Imhotep : Je ne pense pas que ça soit propre à Chroniques de Mars. Le rap a toujours été la bande originale de son époque. Aujourd’hui, ce que je regrette le plus, c’est qu’il n’y ait plus de samples. Ça pose un problème grave de transmission de la culture musicale. Le rap a commencé avec les Dj’s et les vinyles. Les premiers Dj’s allaient piquer les disques de funk et de soul de leurs parents pour animer des soirées, ou ensuite les sampler. C’est une dimension essentielle du hip-hop qui s’est aujourd’hui perdue. Après, de tout temps, des rappeurs ont dit des choses plus sensées sur la société que n’importe quel homme politique ou pseudo-philosophe qui passe à la télé. Si tu veux comprendre une société et sentir l’époque, il faut écouter les rappeurs et non pas les médias. Bon, après, vous à La Marseillaise, vous êtes l’une des rares exceptions dans le paysage.
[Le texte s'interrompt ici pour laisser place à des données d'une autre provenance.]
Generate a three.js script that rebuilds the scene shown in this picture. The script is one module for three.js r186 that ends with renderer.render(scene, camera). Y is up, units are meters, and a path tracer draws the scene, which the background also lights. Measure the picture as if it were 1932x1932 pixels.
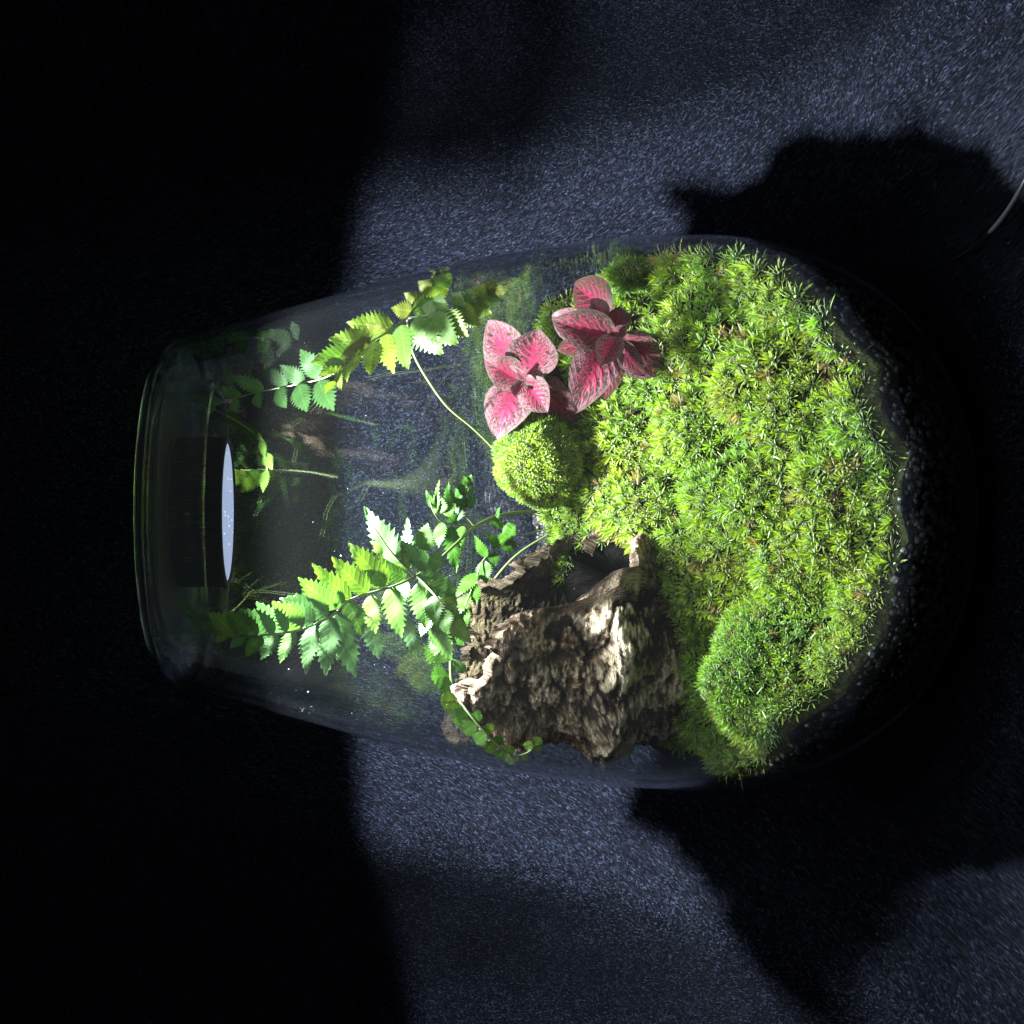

Mais 99% des médias appartiennent à des milliardaires et imposent un narratif uniforme. C’est juste du divertissement.

Dans Chroniques de Mars 1, il y a aussi un côté chevalier blanc assez présent et qui est resté par la suite. Sur le titre « Hip-hop protagonist », Faf Larage rappe :
« faut ce qu’il faut pour assainir le hip-hop, encourager les bons et dégager les pires
 »

Imhotep : C’est une constante. La réalité, c’est que les acteurs du hip-hop n’ont pas les outils financiers et médiatiques de diffusion qui leur permettent d’influencer le paysage mainstream. Si on ne m’avait pas mis des procès sur le dos pour des gros samples, j’aurais continué à le faire. Le sample, c’est ma vie, et c’est par ce moyen que je suis venu au hip-hop.

Sur le morceau « Lève-toi du milieu », on entend le groupe 3e œil et Sista Micky célébrer les valeurs de l’underground et décrier « les Mc’s m’as-tu-vu ». Comment échapper aujourd’hui au rap de divertissement et revenir à son caractère émancipateur ?

Imhotep : Le rap reste malgré tout l’un des vecteurs d’éducation populaire. Si dans ce qu’on appelle la pop urbaine, les artistes ne se mouillent pas, il reste dans le rap des choses qui analysent et critiquent la société. Des petites punchlines à droite à gauche, ça peut parfois inciter des gens à ouvrir un bouquin. Récemment, j’ai entendu des morceaux où on entendait le nom de Thomas Sankara. Idem pour des films qui parlaient de Frantz Fanon. Des figures majeures dont on ne parle pas dans les manuels scolaires.

Le combat n’est donc pas perdu…

Imhotep : On est les plus nombreux mais aussi les moins organisés et les plus manipulables. C’est ça, le vrai enjeu.